►

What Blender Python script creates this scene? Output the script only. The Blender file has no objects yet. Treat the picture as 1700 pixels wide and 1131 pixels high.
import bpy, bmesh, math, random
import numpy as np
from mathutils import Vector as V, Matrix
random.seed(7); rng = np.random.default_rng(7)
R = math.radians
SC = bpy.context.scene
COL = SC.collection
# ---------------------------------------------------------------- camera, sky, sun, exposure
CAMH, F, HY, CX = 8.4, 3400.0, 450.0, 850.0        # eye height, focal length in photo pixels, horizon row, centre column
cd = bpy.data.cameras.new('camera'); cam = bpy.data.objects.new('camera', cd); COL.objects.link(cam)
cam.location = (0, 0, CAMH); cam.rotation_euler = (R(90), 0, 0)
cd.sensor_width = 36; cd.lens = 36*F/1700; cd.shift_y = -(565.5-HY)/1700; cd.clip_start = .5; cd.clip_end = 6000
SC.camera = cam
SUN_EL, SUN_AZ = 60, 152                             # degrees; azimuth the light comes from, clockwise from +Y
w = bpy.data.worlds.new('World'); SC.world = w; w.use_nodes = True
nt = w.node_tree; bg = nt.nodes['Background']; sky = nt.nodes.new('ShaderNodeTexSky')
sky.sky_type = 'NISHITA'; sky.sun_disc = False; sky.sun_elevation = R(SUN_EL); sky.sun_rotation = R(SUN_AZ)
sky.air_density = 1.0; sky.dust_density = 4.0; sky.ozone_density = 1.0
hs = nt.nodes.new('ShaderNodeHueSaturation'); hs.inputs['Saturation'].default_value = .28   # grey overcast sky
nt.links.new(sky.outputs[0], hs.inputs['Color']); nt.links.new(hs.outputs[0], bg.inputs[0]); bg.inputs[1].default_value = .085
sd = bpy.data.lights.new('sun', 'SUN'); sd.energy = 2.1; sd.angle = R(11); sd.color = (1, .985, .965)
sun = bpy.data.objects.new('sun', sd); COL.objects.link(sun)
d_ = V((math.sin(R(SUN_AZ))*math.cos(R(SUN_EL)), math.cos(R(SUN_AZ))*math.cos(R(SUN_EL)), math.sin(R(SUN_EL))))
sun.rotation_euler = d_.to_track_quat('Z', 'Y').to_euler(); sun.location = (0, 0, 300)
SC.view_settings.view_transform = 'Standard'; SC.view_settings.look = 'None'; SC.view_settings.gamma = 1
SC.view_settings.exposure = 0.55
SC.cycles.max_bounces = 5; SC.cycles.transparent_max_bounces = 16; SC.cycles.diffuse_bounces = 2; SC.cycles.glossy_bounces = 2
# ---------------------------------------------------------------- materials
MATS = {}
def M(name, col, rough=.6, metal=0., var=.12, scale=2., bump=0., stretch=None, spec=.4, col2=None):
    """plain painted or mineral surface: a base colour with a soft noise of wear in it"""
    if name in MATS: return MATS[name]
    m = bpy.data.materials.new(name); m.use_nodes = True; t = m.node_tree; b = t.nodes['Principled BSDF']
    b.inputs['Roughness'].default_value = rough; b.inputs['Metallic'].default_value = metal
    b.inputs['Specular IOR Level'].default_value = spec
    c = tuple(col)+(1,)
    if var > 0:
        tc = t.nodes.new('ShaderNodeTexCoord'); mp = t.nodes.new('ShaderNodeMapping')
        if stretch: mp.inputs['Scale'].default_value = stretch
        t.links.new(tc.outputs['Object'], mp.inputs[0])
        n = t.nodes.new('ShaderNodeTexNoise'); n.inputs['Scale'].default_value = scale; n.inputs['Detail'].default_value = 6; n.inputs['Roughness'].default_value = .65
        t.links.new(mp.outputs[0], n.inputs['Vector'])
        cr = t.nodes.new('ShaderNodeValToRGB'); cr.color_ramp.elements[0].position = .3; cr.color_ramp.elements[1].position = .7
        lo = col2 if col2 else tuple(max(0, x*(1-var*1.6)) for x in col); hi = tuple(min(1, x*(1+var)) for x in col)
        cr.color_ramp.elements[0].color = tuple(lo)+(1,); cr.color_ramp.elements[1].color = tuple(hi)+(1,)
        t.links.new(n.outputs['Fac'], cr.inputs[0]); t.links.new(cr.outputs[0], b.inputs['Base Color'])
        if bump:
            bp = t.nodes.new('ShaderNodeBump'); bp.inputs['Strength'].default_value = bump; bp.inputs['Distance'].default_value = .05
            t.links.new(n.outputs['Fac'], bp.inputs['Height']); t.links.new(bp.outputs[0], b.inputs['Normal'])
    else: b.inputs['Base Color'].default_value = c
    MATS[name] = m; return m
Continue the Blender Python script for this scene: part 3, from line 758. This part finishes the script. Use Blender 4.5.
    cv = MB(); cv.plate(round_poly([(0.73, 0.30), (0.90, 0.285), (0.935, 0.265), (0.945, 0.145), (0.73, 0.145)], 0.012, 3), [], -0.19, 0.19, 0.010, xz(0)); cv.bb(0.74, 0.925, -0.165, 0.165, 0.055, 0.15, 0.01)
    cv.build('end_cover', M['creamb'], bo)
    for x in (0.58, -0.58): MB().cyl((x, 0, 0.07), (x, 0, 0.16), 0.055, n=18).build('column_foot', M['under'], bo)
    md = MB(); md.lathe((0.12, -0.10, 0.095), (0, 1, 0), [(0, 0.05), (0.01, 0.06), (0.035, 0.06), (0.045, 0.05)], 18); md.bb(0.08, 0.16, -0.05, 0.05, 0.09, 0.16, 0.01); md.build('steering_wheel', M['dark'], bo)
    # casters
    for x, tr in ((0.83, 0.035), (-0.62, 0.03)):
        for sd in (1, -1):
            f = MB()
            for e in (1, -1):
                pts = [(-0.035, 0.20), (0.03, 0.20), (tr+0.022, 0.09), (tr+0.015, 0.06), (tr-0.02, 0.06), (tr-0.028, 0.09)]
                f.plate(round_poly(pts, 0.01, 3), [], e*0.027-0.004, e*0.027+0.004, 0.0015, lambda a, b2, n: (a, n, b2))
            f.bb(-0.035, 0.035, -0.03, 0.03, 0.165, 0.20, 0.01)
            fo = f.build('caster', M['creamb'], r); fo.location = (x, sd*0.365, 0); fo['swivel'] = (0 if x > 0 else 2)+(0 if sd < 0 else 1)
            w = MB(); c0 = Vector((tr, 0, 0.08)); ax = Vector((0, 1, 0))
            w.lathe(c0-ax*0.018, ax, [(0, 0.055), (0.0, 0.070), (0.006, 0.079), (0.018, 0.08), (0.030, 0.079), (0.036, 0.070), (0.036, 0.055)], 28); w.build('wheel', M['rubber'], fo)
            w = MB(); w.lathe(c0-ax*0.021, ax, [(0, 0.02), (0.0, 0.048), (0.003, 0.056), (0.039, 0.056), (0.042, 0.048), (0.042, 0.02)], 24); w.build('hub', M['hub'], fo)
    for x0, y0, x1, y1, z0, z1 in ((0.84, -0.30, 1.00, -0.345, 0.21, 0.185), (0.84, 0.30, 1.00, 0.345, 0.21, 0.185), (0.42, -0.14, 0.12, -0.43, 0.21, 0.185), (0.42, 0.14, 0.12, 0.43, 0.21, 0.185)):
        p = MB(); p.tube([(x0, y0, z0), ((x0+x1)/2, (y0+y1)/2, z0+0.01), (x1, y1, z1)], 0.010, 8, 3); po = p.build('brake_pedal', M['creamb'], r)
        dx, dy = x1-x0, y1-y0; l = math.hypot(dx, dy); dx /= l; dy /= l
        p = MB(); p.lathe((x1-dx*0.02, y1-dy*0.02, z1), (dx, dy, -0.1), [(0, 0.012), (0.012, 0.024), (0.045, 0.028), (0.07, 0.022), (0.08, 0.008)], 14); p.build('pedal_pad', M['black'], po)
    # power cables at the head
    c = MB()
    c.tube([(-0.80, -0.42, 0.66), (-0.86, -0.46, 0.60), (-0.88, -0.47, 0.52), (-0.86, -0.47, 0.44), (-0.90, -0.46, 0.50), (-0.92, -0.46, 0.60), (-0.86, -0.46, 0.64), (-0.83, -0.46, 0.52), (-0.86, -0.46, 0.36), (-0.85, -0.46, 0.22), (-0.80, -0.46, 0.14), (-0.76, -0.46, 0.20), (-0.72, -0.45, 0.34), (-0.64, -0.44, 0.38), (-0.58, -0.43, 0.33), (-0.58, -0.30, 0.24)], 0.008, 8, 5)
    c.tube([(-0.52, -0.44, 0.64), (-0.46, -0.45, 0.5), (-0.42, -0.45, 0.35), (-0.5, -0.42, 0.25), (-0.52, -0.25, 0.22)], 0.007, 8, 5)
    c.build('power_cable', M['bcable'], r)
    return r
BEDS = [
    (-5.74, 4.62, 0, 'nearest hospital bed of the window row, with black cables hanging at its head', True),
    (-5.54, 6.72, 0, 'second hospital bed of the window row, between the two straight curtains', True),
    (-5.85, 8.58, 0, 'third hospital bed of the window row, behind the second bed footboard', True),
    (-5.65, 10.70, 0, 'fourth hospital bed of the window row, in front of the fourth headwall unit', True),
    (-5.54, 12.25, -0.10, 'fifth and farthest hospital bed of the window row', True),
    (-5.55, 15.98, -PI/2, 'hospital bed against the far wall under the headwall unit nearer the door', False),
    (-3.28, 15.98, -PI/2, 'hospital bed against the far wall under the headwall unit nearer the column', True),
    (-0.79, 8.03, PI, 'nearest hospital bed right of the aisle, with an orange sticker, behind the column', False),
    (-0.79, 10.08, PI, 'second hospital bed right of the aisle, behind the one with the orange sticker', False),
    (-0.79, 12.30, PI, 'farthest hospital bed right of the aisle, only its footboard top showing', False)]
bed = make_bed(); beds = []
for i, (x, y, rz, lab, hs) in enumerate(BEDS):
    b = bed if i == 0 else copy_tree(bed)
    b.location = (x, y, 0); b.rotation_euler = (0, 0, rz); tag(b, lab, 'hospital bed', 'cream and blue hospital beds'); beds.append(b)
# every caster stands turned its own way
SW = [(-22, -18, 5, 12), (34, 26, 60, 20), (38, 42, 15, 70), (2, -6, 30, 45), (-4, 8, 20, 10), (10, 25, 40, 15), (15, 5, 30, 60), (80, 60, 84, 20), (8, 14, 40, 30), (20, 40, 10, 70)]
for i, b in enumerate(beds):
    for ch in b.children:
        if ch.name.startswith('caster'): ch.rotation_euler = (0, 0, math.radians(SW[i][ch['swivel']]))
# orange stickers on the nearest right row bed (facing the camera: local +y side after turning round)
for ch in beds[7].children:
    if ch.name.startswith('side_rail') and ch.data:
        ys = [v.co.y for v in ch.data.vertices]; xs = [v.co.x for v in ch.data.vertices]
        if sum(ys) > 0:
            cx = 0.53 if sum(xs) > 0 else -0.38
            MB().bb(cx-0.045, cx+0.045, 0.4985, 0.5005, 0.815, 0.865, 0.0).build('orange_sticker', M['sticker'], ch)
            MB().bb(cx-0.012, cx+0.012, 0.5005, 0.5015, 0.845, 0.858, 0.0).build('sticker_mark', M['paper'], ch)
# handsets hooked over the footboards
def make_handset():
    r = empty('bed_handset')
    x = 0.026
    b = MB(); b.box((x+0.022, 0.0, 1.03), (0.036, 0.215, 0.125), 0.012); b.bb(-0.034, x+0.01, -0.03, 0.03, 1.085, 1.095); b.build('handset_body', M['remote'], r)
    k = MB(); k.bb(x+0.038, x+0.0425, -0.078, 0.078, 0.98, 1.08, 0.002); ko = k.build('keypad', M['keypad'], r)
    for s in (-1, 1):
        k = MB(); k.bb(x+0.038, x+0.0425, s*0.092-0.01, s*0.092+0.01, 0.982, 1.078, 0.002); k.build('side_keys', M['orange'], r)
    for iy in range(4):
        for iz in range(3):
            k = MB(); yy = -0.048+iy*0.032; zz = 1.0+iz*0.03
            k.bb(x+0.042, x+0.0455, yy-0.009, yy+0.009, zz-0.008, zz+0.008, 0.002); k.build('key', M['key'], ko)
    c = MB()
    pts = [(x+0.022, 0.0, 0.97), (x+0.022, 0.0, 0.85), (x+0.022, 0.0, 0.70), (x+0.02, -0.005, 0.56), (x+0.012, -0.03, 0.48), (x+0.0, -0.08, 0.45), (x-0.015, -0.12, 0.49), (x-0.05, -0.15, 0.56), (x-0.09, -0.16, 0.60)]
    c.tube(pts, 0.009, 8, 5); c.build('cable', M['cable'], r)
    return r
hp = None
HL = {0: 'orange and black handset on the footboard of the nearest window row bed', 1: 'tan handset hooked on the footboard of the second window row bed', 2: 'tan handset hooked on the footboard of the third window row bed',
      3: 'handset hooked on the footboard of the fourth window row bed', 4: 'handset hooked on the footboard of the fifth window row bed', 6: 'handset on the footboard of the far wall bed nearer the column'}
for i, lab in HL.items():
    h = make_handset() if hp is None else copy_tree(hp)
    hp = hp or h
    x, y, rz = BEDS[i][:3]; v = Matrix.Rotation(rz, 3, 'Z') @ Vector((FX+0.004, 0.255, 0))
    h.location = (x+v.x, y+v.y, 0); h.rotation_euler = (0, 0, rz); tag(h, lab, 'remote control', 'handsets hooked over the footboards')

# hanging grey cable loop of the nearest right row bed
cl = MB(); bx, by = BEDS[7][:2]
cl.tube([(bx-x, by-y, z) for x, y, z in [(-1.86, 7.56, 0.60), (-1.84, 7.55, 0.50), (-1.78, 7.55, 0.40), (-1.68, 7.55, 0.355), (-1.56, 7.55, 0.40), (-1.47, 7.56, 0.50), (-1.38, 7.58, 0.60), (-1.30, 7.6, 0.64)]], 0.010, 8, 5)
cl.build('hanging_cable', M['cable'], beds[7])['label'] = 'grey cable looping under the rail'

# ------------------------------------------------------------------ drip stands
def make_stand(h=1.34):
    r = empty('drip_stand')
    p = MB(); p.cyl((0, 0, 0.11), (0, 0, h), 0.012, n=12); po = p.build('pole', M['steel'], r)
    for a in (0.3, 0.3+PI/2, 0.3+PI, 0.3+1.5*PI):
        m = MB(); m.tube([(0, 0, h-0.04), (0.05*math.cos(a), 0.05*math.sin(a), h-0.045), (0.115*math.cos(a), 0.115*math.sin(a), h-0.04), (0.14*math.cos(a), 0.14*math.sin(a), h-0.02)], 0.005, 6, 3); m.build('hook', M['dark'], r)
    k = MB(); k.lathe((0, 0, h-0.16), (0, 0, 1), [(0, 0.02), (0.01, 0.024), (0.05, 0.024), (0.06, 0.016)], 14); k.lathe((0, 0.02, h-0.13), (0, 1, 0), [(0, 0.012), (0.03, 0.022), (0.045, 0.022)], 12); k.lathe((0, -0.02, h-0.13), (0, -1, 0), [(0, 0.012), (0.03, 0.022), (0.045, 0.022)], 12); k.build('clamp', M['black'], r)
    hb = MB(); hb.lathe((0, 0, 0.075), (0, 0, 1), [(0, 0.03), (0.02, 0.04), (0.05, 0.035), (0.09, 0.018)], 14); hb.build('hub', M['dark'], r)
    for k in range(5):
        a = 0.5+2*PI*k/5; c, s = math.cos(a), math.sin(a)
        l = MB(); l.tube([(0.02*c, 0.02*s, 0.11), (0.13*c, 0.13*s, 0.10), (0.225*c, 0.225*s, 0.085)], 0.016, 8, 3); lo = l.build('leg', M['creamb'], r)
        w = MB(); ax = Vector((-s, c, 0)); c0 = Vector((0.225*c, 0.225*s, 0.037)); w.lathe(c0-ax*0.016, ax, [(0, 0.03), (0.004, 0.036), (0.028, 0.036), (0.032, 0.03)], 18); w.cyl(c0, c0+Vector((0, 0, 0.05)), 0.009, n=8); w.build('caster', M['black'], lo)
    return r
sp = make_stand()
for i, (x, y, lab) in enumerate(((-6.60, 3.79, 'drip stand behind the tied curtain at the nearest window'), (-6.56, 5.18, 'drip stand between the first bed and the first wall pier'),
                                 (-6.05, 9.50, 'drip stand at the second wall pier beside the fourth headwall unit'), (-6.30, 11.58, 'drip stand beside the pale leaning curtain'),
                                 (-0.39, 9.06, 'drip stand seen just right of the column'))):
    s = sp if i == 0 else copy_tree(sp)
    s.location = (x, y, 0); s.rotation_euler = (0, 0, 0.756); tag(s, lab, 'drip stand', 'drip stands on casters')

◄

Task goal: The answer is the number of lines in the preceding material that hold "Blender"; write that number and nothing else.

Solution to this problem: 2